▶ _PROVIDED MATERIAL_
○ ○ ○ ○ ○ ○ ○

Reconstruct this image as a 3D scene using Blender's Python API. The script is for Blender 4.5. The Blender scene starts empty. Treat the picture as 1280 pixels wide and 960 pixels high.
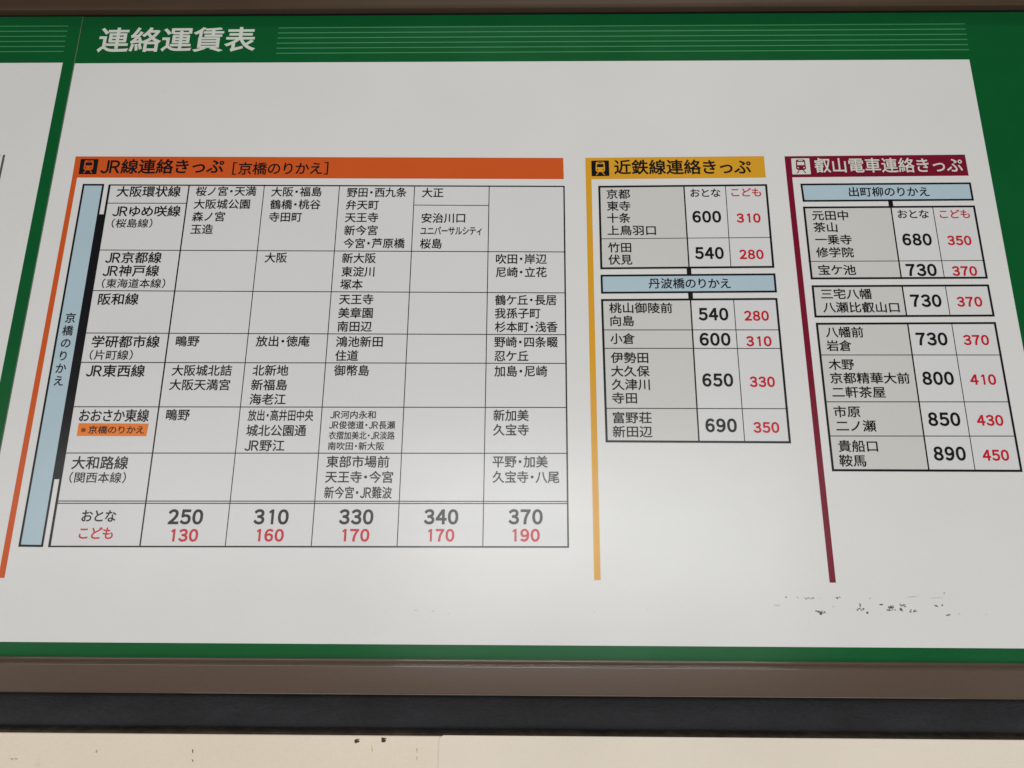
import bpy, bmesh, math, random
from mathutils import Matrix, Vector
S = bpy.context.scene
COL = S.collection
PI = math.pi

# ------------------------------------------------------------------ camera
cam_data = bpy.data.cameras.new('camera')
cam = bpy.data.objects.new('camera', cam_data)
COL.objects.link(cam)
S.camera = cam
cam_data.sensor_width = 36.0
cam_data.lens = 28.125
cam_data.clip_start = 0.02
cam_data.clip_end = 60.0
yaw, pitch, roll = (math.radians(a) for a in (-0.886, 16.587, 0.3475))
fwd = Vector((math.sin(yaw)*math.cos(pitch), math.cos(yaw)*math.cos(pitch), math.sin(pitch)))
rgt = Vector((math.cos(yaw), -math.sin(yaw), 0))
upv = rgt.cross(fwd)
r2 = math.cos(roll)*rgt + math.sin(roll)*upv
u2 = -math.sin(roll)*rgt + math.cos(roll)*upv
mw = Matrix((r2, u2, -fwd)).transposed().to_4x4()
mw.translation = Vector((0, -1.2, 1.6))
cam.matrix_world = mw

# ------------------------------------------------------------------ room light
world = bpy.data.worlds.new('World')
S.world = world
world.use_nodes = True
bg = world.node_tree.nodes['Background']
bg.inputs[0].default_value = (1.0, 0.965, 0.93, 1)
bg.inputs[1].default_value = 0.06

def area(name, loc, target, sx, sy, power, color):
    d = bpy.data.lights.new(name, 'AREA')
    d.shape = 'RECTANGLE'; d.size = sx; d.size_y = sy; d.energy = power; d.color = color
    o = bpy.data.objects.new(name, d)
    o.location = loc
    o.rotation_euler = (Vector(target)-Vector(loc)).to_track_quat('-Z', 'Y').to_euler()
    COL.objects.link(o)
    return o
area('entrance_light', (-0.95, -2.4, 2.08), (-0.7, 0, 2.0), 2.4, 0.5, 9, (1.0, 0.97, 0.94))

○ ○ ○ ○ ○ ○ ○

▶ _YOUR GOAL_
Repeat the listing above from its first line through the line that contains "PI = math.pi", both included, and nothing more. Drop the pictures.

▶ _EXERCISE OUTPUT_
Reconstruct this image as a 3D scene using Blender's Python API. The script is for Blender 4.5. The Blender scene starts empty. Treat the picture as 1280 pixels wide and 960 pixels high.
import bpy, bmesh, math, random
from mathutils import Matrix, Vector
S = bpy.context.scene
COL = S.collection
PI = math.pi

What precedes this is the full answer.